Slam starts with great promise: a list of bullets that show a lot of Sam’s life in a short space and show why it’s going well (“For example: Mum got rid of Steve, her rubbish boyfriend.”) It’s got a fun, fantastical conceit in that Tony Hawk talks to the narrator and comes to represent a kind of externalized consciousness, giving Sam a dialogic way of bouncing ideas off another person. But the novel itself meanders. I look for the great sentences and don’t find them. To be fair, there are strong sections.; for example, in analyzing (as best he can) his family, Sam says:

The story of my family, as far as I can tell, is always the same story, over and over again. Someone—my mum, my dad, my grandad—starts off thinking that they’re going to do well in school, and then go to college, maybe, and then make pots of money. But instead, they do something stupid, and they spend the rest of their lives trying to make up for the mistake they made. Sometimes it can seem as though kids always do better than their parents. You know—someone’s dad was a coal miner, or whatever, but his son goes on to play for a Premiership team, or wins Pop Idol, or invents the Internet. Those stories make you feel as though the whole world is on its way up. But in our family, people always slip up on the first step. In fact, most of the time they don’t even find the stairs.

Notice the metaphor at the end: most of the world “is on its way up,” without noting the transportation method (flight? an elevator?), but his family doesn’t “even find the stairs.” It’s a bittersweet passage, with him not exactly castigating his family but still fundamentally aware of social class. Yet why not start the metaphor at the beginning of the paragraph? His family’s story is always the same, with them looking up as other people go by, or being on the ground floor of a building whose top they can’t even conceptualize, or something to that effect? You could do much better than the ideas I’ve come up with in 30 seconds, but the point is that there’s no reason not to extend the metaphor—maybe throughout not just the paragraph but the book. We appreciate that Sam’s awareness is a step on the road to change, but he could be slightly more aware without harming the fundamental structure of the story.
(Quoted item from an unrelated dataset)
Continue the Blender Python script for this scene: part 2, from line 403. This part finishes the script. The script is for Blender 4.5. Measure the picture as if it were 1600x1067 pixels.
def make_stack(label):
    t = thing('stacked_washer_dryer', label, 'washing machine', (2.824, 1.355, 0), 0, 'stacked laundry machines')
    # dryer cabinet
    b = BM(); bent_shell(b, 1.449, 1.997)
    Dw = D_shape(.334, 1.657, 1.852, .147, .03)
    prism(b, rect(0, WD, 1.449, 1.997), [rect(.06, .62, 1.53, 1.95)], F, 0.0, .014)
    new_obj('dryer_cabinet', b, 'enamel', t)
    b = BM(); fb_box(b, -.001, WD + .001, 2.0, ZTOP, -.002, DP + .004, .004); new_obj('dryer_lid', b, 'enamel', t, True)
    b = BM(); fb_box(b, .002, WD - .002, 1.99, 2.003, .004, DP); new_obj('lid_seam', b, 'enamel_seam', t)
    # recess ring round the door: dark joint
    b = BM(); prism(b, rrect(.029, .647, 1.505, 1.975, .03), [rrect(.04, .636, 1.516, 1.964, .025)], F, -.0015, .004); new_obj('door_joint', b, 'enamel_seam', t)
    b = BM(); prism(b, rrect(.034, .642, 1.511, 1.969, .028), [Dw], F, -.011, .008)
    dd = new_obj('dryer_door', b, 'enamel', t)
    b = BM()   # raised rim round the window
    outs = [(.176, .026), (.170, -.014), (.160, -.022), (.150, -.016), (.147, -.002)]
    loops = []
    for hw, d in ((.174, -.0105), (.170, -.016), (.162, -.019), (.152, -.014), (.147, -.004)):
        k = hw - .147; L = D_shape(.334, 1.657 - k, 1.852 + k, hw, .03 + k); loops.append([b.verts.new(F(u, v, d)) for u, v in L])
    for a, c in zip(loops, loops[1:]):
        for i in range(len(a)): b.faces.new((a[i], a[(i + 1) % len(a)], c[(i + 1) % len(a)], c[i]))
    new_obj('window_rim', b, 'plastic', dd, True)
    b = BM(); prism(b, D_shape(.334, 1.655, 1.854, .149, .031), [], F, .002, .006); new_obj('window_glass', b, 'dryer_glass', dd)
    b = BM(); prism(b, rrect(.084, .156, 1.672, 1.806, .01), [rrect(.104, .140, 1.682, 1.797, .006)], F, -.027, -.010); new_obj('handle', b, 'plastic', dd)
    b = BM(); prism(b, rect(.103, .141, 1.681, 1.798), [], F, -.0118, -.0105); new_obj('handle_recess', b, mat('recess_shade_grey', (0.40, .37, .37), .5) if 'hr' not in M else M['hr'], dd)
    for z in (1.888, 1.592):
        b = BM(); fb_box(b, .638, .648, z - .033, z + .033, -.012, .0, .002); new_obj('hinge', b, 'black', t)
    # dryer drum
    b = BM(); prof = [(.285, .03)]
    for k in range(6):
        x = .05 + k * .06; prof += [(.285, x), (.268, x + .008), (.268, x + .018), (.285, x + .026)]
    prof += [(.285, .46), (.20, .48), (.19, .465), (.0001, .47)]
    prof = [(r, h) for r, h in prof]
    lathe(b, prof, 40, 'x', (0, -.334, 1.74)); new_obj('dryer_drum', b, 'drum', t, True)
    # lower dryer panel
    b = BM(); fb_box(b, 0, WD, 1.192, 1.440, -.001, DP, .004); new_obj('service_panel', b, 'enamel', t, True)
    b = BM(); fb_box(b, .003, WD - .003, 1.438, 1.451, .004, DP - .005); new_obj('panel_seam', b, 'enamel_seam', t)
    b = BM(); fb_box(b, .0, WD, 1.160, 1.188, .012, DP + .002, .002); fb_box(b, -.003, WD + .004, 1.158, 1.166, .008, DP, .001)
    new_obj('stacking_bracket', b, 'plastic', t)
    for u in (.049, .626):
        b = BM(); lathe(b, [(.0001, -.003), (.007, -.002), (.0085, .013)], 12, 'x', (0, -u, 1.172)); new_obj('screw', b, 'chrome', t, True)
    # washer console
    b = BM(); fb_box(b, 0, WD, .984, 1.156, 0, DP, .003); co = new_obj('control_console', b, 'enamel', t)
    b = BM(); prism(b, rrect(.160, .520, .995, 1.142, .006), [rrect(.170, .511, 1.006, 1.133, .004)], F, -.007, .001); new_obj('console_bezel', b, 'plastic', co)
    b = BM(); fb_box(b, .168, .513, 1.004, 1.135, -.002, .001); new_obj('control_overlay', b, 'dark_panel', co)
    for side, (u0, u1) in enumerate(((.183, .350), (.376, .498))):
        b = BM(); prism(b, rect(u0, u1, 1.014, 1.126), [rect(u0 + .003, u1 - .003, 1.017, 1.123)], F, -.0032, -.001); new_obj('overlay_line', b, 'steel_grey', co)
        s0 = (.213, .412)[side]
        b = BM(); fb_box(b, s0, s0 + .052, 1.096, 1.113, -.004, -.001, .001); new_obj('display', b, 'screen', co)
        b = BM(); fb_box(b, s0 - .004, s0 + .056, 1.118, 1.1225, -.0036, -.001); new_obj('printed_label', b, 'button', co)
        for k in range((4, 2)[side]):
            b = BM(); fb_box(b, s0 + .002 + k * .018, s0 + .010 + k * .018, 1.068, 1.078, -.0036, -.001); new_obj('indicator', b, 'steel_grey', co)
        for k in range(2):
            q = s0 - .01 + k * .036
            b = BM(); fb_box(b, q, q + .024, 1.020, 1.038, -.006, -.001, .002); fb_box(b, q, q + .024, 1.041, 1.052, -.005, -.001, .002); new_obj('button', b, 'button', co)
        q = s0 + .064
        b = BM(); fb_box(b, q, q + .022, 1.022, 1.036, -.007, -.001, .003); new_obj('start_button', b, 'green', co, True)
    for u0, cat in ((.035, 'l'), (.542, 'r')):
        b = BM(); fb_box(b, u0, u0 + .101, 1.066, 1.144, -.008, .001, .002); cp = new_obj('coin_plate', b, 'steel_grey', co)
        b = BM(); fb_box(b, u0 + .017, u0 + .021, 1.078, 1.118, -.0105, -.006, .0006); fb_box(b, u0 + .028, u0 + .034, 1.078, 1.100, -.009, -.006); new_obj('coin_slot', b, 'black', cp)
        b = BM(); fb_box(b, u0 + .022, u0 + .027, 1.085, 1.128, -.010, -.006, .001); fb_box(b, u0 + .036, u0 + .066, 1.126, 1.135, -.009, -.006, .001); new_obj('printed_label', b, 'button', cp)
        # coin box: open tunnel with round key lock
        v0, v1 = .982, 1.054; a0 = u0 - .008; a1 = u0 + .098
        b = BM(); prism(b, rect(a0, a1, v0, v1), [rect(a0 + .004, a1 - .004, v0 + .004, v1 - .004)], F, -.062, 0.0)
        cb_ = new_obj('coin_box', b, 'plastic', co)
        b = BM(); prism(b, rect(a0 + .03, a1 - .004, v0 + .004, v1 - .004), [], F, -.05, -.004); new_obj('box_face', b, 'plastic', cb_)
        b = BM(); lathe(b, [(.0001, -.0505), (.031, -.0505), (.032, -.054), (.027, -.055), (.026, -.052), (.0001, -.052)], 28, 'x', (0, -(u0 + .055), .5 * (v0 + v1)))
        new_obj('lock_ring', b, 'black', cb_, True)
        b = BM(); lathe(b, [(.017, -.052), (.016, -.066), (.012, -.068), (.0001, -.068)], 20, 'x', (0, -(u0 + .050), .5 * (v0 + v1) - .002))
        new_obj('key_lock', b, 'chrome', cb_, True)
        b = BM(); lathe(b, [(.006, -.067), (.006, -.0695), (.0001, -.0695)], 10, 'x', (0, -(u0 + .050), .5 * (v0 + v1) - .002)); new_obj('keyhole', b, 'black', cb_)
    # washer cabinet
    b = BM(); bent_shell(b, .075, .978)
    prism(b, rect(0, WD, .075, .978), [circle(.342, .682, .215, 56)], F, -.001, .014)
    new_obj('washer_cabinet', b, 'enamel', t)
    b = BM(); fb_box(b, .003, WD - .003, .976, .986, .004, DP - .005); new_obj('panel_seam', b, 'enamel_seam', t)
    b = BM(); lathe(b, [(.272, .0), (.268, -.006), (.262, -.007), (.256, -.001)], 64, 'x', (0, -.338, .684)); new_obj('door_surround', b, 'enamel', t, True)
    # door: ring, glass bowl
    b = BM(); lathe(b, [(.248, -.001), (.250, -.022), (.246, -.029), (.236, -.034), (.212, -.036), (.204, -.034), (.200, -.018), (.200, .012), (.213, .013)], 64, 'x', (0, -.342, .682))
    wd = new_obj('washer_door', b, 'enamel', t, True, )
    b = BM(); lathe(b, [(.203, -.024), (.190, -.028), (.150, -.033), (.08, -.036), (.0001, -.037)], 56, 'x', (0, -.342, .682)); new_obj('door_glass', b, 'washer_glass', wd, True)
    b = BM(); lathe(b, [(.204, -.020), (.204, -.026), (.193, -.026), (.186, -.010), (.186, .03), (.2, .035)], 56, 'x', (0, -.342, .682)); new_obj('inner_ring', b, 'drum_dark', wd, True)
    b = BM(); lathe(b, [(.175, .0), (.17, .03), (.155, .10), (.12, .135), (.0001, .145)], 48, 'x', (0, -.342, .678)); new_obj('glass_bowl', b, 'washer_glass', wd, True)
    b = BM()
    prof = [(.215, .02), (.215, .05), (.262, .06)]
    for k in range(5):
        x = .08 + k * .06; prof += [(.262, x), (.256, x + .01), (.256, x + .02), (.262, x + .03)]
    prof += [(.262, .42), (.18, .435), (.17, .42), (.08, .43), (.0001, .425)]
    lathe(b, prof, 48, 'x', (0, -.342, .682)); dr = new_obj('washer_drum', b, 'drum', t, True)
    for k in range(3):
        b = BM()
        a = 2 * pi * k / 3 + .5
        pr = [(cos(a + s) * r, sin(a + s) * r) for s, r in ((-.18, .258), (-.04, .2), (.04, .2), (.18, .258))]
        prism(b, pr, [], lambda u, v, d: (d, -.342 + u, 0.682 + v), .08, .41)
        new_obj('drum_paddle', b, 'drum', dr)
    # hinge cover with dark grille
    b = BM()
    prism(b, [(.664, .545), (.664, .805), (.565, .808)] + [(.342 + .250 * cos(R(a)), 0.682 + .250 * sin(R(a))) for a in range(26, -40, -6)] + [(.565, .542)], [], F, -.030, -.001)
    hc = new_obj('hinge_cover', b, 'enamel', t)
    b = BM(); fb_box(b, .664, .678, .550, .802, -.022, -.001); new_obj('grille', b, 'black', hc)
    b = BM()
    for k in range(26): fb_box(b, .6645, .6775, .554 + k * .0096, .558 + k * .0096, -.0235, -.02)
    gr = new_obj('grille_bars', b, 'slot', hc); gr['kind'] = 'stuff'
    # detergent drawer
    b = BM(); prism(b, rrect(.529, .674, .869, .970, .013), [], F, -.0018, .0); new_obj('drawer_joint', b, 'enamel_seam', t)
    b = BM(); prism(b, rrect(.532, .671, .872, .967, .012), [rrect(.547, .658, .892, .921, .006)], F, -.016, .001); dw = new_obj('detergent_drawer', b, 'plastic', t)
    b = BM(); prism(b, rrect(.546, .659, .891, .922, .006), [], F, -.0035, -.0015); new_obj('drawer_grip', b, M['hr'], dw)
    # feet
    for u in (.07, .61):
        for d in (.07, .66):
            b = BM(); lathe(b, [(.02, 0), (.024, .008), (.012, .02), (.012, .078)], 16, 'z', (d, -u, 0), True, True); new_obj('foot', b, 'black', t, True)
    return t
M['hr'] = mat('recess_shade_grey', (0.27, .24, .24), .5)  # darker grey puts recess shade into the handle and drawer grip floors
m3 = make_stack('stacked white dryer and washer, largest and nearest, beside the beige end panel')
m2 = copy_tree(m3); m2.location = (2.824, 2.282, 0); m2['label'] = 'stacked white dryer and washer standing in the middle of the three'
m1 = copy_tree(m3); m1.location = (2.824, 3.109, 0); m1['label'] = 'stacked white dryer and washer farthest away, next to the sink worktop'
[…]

Perhaps not surprising, some of the story’s tension involves whether Sam will continue the family tradition or break it. He meets a higher class, very attractive girl named Alicia. They talk music. He works to avoid being subservient to her, but later thinks that “I knew that I didn’t want to be [Alicia’s] friend, if you know what I mean, and I was worried that her being friendly to me meant that I didn’t stand a chance with anything else. I know that’s wrong. Mum is always telling me that friendship has to come first, before anything else.” Sam knows the score even when his mother doesn’t, or doesn’t want him to know. She is, in essence, pitching him the idealized version of romance, which he has internalized to the extent that he says he knows that not wanting to be Alicia’s conventional friend is “wrong,” imputing a sense of morality on an act that’s more about strategy than morality. In a different world, friendship would come first. If you search Google for “Friend Zone, you’ll find a wide array of articles with advice on how to avoid becoming “just a friend.” Sam’s Mum is trying to give him advice that isn’t highly applicable to the real world.

If you’re already aware of these dynamics, however, the novel will feel like old news. It’s not bad, exactly, but it’s not exciting, either. A lot of the book is fun. It just feels average, unlike Francine Prose’s Touch. I’m looking for ways that make it more than average and not finding them. Hornby’s best book, by far, is still High Fidelity. Maybe it always will be. I often think about it when writing contemporary novels that feature love stories; he fundamentally understands that such love stories tend towards comedy, that indecision is the great modern problem, and that love stories need more than just a should-I-or-shouldn’t-I plot. Whenever I read High Fidelity, I’m impressed again at how surprisingly well constructed it is. I keep trying his other books (A Long Way Down, How to be Good, Slam) in search of the same kind of mastery. I keep not finding it.